Jerzy Kryszak został zapytany o to, co sądzi o Janie Pietrzaku i jego obecnej karierze w TVP.
Satyryk nie szczędził słów krytyki koledze po fachu.
Jana straciłem z oczu jeszcze parę lat temu. Myślałem, że Jan może wyjechał do Stanów i tam teraz jeździ i śpiewa tę samą piosenkę, co przed laty. Nie wiedziałem, że aktualnie przebywa na scenie. Widziałem go w Opolu, jak była pusta widownia - powiedział.
Wojewódzki zapytał Kryszaka, czy analizował "fenomen trwania Jana Pietrzaka w tej rzeczywistości".
Nie analizowałem i chyba nie będę analizował. Pietrzak świetnie się sprawdził w latach 80. – trafił w to, co ludzie chcieli usłyszeć. On zawsze opowiadał żarty z rosyjskich przywódców, u niego byli Gomułka, Cyrankiewicz. Ludzkość się zawsze z tego śmiała, z tych komunistycznych żartów. On to trzymał tak długo, jak tylko się dało. Żelazny repertuar. Widz też chyba przychodził ten sam na tego samego Pietrzaka - mówił.
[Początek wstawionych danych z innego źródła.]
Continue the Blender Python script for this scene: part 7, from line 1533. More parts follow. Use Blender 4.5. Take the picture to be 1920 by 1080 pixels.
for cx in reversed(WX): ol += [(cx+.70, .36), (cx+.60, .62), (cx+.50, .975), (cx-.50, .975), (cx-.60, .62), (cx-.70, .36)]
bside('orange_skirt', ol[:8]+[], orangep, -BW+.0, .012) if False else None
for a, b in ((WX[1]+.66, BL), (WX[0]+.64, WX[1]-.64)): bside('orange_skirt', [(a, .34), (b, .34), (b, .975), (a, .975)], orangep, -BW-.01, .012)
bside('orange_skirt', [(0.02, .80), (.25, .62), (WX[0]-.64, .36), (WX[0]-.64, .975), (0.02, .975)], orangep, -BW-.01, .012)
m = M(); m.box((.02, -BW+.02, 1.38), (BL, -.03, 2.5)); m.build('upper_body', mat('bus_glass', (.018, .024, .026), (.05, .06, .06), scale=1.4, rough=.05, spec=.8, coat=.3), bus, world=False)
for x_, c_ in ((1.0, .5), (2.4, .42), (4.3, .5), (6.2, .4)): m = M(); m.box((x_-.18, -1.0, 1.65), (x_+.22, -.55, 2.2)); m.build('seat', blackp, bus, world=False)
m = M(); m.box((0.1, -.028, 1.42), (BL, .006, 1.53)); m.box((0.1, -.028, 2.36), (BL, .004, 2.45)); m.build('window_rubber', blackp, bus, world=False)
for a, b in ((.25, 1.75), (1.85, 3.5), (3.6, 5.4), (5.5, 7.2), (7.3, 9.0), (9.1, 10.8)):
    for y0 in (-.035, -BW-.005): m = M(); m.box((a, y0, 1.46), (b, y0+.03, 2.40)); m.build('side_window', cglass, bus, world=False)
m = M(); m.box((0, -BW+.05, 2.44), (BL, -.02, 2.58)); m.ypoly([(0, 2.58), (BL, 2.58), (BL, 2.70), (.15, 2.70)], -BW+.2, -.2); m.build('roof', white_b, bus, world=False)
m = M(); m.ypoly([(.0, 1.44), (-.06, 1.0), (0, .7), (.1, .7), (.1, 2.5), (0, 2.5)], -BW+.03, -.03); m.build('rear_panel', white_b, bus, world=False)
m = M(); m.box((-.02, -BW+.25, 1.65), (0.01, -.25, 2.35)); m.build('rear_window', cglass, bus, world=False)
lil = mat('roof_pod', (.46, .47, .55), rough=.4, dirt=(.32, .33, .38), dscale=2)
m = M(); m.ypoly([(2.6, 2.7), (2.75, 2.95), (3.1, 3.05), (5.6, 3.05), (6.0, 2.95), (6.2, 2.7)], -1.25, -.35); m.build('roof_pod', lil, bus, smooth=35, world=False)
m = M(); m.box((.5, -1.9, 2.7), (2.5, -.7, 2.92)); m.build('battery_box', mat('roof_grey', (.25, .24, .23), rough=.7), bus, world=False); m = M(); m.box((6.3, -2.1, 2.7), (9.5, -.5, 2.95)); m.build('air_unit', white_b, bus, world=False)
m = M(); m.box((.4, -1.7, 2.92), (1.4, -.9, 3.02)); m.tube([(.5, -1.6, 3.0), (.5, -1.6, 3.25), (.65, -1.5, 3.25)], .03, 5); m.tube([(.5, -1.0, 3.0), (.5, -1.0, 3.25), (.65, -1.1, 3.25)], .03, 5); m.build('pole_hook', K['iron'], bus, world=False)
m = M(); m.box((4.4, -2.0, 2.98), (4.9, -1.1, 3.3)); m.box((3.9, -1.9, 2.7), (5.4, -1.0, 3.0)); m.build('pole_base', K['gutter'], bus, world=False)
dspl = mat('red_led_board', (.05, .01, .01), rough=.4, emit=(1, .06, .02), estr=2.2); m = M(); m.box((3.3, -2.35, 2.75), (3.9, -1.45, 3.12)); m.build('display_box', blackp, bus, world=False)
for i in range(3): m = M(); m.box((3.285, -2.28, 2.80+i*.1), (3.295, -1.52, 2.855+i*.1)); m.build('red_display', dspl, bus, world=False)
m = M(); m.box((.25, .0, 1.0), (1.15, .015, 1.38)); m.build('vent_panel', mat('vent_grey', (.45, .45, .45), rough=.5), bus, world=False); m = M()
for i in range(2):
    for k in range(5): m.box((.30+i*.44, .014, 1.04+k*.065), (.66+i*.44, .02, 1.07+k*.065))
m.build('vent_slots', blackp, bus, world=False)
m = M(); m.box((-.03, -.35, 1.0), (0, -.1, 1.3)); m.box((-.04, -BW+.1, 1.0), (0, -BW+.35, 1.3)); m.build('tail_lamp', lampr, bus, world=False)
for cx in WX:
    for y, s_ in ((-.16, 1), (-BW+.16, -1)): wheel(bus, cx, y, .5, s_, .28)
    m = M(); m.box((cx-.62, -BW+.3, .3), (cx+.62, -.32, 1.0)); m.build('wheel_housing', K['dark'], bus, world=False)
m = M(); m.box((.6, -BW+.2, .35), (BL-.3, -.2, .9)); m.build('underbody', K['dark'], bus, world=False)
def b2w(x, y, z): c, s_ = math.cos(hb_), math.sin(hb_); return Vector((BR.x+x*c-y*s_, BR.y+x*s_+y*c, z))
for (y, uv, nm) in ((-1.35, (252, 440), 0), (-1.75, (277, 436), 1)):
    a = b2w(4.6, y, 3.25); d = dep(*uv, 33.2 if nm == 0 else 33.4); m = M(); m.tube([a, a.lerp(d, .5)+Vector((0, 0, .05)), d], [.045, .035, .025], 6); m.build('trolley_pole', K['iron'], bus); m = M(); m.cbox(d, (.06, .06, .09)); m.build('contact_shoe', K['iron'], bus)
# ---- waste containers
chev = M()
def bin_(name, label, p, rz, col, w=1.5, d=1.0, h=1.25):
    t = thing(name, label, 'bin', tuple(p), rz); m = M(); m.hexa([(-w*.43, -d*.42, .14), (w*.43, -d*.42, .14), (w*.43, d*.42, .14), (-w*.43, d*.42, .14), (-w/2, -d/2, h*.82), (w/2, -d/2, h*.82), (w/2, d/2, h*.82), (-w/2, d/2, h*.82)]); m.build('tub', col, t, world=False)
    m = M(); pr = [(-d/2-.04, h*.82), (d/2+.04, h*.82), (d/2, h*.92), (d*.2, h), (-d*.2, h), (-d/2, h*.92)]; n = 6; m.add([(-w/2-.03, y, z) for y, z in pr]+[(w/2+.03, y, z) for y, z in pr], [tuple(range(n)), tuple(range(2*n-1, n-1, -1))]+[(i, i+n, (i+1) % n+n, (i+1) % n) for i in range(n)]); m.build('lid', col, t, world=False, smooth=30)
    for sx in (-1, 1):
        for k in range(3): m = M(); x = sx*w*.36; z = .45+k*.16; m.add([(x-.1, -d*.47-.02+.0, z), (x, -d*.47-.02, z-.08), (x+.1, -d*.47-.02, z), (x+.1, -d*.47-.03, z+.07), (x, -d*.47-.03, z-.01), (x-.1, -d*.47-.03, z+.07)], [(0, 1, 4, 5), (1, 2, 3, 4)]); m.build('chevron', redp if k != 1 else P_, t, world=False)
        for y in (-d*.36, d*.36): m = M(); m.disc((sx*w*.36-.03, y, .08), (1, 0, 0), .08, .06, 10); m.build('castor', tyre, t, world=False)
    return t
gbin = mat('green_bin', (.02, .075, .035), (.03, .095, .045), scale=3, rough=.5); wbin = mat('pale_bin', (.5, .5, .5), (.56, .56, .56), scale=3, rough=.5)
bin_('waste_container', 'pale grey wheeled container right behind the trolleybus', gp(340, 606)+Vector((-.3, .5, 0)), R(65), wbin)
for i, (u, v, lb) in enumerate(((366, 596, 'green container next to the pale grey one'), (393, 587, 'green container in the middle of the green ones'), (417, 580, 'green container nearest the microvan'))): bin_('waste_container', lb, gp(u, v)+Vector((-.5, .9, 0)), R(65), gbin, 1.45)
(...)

Ale jak był wyczulony na autokratów, na antydemokratów, na takich neobarbarzyńców, to dlaczego dziś jest po ich stronie? - dopytywał Wojewódzki.
To jakbyś zapytał mnie, co się stało z Marcinem Wolskim, tak? Nie jestem w stanie odpowiedzieć, czy to chłopcy zachowują się tak, jak korek na pełnym morzu, czyli że zawsze ten korek będzie na szczycie, nawet jak będzie na tej piance i jeszcze wyżej... Pewnie jest takie zachowanie. Lepiej czujemy się pewnie, mówię teraz o nich, jeżeli jesteśmy z władzą, a nie pod władzą, mimo iż pozornie atakujemy - stwierdził.